A School for Resources or for People?

Hey all, so I’m having a very large dilemma, at the moment. I love two very different schools. One is a medium sized university in a great city with an incredible amount of resources and opportunities for me in my planned majors and it’s really just great. The downside of it is- its student population is a lot like my high school and, personality wise, I’m not quite sure I’d fit in there. The other school is a very small LAC that is very close to where I live (a downside, to be fair) and is in the middle of, to be frank, nowhere. It’s a very good school, but its size and location definitely limits the options, both socially and academically. However, I spent the night there and it has some of the coolest people that I have ever met. The student body is amazing and I know I’d find a great number of people I’d really like there.
So, the question becomes, is it better to go to a school where you are unsure of the student body ( I mean, it’s larger, so it’s not like I wouldn’t find anyone) but you know the resources are amazing or to go to a school where the resources aren’t great but the people are?
I’ve asked 10 people and gotten at least 15 opinions from them, so any brainstorming or ideas or answers would be much appreciated.
Have a great day.

Right now the standard advice would be that you apply to both places, then see where you are admitted and what your financial aid packages look like. If you are admitted to both, they are equally affordable, and neither of the aid packages come with a particularly limiting rule (must maintain GPA of 3.75, must not change your major, etc.), then that would be the time to worry about A vs. B.

Remember that even if you are admitted to both and the aid packages make your real costs the same, you still don’t need to choose between A and B until the end of April. That is a pretty long time from now, and your ideas about where you want to study can change several times between now and then. Since A and B are really very different from each other, you might want to look around for a good C, D, E, and F that fall somewhere between A and B and could give you even better options.

You make really good points, @happymomof1 , but honestly, and I know this isn’t a very good decision, but shrug, I am really determined to apply ED to one of them and the forms are due in just a few days at my school. Financially, they’re both equal, so that’s not really the issue.

Tell us the schools – we may have knowledge that could help inform your decision.

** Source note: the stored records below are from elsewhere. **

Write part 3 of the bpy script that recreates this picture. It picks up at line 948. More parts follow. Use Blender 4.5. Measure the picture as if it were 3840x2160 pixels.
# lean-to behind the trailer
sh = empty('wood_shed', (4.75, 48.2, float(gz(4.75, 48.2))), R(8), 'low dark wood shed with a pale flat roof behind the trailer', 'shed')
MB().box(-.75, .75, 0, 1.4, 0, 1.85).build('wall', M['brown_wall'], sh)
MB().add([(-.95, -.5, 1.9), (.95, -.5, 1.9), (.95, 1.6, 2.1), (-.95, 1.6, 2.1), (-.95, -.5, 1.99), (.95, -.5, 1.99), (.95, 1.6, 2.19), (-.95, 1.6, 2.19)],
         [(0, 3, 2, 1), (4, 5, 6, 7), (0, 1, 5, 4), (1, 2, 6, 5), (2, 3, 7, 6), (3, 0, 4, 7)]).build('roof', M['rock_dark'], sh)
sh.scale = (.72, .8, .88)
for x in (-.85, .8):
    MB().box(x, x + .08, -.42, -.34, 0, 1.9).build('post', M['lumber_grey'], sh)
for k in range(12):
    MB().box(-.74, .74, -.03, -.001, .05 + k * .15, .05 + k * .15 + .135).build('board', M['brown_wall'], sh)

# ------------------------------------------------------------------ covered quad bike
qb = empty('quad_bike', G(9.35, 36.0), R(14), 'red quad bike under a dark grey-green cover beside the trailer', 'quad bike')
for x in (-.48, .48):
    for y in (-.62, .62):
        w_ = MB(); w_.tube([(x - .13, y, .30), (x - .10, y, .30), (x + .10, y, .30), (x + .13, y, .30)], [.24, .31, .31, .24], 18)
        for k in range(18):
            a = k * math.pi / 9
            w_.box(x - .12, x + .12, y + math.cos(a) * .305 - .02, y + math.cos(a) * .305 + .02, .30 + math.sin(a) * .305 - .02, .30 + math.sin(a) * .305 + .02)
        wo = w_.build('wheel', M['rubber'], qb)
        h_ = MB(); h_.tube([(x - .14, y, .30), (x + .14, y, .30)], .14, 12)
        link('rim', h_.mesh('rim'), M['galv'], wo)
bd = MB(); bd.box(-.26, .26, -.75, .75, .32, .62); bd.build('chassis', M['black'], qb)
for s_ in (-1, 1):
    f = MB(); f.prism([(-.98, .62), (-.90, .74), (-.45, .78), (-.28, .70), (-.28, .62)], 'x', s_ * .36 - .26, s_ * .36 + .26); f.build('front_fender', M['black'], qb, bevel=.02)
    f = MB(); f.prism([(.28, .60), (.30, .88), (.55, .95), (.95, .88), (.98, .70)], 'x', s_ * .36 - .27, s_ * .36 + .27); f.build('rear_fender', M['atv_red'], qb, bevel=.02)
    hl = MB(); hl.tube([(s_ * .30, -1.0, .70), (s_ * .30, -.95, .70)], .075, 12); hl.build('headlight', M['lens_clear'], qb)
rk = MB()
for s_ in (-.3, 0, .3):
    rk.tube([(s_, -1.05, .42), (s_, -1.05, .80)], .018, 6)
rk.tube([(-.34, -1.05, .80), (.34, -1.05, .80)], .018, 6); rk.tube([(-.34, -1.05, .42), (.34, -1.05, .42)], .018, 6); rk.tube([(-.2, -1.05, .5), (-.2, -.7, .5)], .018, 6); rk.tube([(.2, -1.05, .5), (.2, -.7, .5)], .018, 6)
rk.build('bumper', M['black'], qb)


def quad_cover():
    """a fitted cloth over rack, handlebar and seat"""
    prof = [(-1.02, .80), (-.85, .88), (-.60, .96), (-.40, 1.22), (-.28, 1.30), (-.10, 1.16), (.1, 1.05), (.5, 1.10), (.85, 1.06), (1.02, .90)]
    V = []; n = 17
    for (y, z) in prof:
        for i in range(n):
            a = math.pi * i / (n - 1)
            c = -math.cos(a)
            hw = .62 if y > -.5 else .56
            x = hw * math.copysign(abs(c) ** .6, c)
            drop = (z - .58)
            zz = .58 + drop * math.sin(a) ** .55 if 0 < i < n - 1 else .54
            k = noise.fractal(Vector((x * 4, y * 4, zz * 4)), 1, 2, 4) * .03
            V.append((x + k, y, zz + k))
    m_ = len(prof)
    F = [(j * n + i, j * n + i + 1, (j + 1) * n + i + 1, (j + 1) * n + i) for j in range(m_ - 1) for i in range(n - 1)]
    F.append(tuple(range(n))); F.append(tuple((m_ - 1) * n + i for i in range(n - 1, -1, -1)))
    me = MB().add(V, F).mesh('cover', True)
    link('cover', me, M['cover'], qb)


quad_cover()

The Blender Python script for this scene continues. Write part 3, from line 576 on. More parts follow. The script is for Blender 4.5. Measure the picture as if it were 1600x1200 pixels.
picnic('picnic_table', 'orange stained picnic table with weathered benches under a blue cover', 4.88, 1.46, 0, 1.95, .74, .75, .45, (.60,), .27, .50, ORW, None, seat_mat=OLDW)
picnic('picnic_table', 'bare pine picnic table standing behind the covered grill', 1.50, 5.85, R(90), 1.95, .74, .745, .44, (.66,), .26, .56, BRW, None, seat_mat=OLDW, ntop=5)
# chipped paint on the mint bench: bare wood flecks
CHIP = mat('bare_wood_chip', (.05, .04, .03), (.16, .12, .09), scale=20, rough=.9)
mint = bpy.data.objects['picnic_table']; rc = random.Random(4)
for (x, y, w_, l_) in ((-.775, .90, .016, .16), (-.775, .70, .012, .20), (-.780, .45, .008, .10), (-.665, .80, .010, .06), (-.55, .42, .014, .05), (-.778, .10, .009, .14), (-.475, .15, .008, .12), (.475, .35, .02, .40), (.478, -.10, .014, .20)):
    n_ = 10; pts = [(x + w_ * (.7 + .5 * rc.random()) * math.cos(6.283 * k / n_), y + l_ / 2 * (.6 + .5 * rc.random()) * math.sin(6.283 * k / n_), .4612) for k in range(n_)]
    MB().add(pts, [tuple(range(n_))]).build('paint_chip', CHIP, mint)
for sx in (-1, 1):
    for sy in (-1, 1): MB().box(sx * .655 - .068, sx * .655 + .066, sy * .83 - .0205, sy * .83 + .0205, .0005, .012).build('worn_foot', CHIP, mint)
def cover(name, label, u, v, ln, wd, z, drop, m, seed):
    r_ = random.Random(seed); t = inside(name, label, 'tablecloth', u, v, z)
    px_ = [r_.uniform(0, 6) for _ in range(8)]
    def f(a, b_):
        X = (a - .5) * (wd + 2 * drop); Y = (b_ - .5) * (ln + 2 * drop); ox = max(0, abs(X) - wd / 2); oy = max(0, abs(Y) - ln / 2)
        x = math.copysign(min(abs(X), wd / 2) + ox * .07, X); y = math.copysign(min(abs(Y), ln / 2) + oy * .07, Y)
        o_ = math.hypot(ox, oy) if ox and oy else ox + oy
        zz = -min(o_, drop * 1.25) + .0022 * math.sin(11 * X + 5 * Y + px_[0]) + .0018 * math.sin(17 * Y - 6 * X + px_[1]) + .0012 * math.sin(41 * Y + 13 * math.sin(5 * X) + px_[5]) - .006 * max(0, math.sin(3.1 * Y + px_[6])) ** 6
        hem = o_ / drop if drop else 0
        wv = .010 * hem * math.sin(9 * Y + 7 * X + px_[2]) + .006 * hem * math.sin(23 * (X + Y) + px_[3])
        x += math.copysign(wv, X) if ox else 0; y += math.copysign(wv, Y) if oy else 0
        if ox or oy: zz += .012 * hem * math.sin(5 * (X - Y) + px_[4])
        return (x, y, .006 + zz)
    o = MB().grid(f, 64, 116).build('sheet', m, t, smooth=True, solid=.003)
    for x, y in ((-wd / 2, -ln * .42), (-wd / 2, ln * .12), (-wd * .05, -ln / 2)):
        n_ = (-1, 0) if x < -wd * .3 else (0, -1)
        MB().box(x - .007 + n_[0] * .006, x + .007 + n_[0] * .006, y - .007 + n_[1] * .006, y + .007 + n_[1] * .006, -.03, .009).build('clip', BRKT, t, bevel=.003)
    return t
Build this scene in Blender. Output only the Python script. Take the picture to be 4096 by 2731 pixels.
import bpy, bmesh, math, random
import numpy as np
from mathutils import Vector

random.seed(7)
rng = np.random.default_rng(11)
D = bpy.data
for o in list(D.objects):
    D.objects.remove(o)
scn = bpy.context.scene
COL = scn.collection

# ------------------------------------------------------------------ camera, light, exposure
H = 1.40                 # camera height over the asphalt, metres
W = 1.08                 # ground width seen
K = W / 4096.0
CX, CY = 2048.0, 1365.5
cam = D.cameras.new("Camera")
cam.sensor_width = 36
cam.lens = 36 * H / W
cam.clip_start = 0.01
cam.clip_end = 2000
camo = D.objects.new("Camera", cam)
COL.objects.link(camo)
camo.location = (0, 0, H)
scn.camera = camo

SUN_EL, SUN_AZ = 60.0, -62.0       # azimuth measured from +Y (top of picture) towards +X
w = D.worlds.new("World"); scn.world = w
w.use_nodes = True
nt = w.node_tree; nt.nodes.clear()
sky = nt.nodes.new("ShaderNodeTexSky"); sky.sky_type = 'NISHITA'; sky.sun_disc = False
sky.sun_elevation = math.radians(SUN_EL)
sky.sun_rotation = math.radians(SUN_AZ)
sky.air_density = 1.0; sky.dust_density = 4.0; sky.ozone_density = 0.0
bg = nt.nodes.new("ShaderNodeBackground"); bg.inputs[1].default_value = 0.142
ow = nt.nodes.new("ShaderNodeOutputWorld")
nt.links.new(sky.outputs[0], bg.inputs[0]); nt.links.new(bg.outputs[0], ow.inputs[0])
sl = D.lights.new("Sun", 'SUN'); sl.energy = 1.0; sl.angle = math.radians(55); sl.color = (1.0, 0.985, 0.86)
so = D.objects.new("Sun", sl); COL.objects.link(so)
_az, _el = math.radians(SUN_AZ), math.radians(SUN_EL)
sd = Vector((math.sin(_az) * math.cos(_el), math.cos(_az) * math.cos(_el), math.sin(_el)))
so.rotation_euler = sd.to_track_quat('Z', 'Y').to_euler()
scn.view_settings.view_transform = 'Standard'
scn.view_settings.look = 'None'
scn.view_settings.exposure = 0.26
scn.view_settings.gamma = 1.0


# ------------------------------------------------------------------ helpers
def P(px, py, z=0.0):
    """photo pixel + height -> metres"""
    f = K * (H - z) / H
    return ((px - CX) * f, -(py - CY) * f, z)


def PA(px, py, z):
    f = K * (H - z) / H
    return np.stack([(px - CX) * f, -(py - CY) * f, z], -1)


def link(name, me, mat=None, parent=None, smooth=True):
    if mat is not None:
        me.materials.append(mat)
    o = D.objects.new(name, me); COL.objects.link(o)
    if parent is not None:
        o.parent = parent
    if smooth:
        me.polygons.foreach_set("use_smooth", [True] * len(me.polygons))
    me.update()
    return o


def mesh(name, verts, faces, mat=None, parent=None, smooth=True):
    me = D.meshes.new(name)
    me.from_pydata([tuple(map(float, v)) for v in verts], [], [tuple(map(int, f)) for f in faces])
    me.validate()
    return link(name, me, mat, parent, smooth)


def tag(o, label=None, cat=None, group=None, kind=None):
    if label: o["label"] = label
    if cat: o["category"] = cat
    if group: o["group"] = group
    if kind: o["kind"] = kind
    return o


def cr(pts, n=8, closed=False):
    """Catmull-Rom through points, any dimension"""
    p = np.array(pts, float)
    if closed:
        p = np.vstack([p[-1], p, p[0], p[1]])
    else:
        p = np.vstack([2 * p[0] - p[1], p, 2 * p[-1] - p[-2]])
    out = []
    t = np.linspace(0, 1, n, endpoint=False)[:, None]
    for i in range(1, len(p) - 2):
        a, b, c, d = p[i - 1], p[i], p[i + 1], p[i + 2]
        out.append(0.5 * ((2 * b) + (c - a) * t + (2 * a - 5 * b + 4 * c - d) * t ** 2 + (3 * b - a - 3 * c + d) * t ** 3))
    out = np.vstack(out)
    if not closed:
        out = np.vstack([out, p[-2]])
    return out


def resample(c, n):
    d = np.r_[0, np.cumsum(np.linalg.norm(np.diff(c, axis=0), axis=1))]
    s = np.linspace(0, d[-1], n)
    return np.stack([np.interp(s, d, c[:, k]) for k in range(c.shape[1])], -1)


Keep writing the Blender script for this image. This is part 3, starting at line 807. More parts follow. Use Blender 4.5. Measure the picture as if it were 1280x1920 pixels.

@intparent - Tufts University and Wesleyan. Thank you!

What is your major?

You’re overthinking this. You’ve visited both colleges and love one better than the other. People who have attended small LACs, by and large, didn’t choose them for their locations; there was something instead about the close-knit community they liked. In terms of the traditional liberal arts and sciences, Wesleyan’s academic resources match up very well with Tufts.

@intparent - I’m going to double in Psychology and Political Science (or government or CSS depending on the school and all that jazz).

Well… government says Tufts to me. I personally think no one should ED a school they aren’t 100% sure about. Apply RD, go to accepted student cm visits at your top 2 or 3 choices you get accepted to, and then decide.

I would go with what your heart told you. Wesleyan is a great school and I don’t think there’d be a significant difference in terms of resources. And as LACs go, it isn’t really that isolated - you would have access to both Boston and New York by train.

I really don’t understand the decision to apply ED when you already know it’s not a good choice, simply because you are “determined” to, but of course you have to make your own choices about your own applications.

Wesleyan is not in the middle of nowhere. When someone says that, I imagine a rural area or small town that’s hours and hours away from a large city and not connected by public transit. Middletown has an Amtrak station that will take you to New York, Boston, Philadelphia, Providence, etc., in a matter of a few hours. And Middletown itself is a medium-sized town that’s only 16 miles south of Hartford and 27 miles northeast of New Haven. Neither-is the most cosmopolitan metropolis to be sure, but they also make Middletown not “the middle of nowhere”.

If you absolutely must apply ED, apply to Wesleyan - where it sounds like you’d really rather end up. And then if you end up there and you get itchy for a trip to a big city, hop on an Amtrak for a weekend - it’s 2.5 hours to New York and 3.5 hours to Boston.